#### GOAL:
How many lines in the listing below include the word "Treat"? Answer with the number and nothing else.
## BEGIN
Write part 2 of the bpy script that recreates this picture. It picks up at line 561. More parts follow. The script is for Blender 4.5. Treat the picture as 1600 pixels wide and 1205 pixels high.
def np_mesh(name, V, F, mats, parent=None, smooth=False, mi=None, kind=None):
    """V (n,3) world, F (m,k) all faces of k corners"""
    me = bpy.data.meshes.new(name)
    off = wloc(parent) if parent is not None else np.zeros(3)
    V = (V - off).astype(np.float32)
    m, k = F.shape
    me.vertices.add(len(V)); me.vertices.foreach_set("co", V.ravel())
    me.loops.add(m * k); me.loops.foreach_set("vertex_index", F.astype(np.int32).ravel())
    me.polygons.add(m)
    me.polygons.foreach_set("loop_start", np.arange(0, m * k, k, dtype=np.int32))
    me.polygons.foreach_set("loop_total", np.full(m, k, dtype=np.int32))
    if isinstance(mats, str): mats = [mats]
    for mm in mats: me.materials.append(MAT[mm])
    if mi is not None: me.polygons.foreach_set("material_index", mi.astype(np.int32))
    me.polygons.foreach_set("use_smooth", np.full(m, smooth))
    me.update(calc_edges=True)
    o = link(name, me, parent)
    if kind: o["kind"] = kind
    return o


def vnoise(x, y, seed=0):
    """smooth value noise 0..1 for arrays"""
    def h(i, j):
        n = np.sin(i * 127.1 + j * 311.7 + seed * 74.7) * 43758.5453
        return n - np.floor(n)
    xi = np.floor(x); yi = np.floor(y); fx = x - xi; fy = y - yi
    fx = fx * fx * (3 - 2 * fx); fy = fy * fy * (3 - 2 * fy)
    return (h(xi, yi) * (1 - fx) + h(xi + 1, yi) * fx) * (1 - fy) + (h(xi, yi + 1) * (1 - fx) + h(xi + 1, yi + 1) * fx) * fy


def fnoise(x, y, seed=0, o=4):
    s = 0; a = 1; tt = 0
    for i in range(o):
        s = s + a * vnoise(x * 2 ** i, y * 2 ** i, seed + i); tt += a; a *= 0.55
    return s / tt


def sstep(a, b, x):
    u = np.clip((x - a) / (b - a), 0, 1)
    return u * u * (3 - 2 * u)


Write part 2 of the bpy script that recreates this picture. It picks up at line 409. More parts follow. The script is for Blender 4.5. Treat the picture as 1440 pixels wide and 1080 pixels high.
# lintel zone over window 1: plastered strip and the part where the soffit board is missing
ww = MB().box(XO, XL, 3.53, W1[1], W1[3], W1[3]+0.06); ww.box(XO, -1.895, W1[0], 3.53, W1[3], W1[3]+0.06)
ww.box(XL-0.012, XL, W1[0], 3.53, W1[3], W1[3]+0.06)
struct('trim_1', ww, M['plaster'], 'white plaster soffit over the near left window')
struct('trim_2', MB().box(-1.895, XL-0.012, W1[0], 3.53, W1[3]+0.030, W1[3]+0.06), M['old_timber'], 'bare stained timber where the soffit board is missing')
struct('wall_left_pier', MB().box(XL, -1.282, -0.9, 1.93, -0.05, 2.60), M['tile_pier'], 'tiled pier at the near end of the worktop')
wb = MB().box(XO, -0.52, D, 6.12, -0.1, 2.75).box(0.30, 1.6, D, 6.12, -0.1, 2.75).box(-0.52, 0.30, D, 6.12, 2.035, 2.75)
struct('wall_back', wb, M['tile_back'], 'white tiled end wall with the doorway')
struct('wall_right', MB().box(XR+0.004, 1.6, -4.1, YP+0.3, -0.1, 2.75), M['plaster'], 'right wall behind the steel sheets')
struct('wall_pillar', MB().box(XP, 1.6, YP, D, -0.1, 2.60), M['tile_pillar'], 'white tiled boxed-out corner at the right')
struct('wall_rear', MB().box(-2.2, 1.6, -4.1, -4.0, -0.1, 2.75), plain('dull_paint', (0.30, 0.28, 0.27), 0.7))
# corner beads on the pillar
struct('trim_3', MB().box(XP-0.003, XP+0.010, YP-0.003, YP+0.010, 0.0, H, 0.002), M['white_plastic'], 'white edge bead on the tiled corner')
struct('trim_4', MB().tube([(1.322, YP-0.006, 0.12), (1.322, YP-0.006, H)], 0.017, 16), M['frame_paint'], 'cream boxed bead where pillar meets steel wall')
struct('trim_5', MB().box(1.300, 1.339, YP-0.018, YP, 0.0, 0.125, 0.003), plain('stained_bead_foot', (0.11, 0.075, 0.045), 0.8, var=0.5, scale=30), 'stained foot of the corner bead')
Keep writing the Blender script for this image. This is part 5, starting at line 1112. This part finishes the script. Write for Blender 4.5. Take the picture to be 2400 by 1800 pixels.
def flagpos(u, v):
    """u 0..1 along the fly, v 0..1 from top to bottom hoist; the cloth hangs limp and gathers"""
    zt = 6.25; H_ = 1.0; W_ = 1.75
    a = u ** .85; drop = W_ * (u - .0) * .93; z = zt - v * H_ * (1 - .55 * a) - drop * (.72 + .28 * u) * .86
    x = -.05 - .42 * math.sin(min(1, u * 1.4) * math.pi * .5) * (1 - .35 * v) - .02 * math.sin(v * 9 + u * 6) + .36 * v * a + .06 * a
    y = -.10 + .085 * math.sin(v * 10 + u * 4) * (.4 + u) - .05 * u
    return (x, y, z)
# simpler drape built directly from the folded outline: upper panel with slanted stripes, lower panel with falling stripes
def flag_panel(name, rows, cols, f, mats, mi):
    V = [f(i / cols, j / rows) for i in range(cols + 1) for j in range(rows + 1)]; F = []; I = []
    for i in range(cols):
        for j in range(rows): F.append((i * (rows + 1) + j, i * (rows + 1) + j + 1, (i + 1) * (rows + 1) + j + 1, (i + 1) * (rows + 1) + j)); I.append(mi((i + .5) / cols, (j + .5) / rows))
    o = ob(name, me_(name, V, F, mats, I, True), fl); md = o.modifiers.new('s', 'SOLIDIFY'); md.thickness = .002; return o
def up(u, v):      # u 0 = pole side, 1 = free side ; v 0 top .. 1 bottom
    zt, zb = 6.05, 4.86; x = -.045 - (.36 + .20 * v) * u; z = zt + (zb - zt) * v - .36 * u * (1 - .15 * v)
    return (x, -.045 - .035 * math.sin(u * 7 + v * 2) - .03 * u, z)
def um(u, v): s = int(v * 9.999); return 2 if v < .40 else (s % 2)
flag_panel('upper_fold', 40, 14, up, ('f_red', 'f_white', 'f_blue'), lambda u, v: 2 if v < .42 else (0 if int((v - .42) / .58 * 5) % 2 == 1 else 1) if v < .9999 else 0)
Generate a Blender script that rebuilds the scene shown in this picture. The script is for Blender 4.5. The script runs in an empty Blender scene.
## END
#### SOLUTION:
2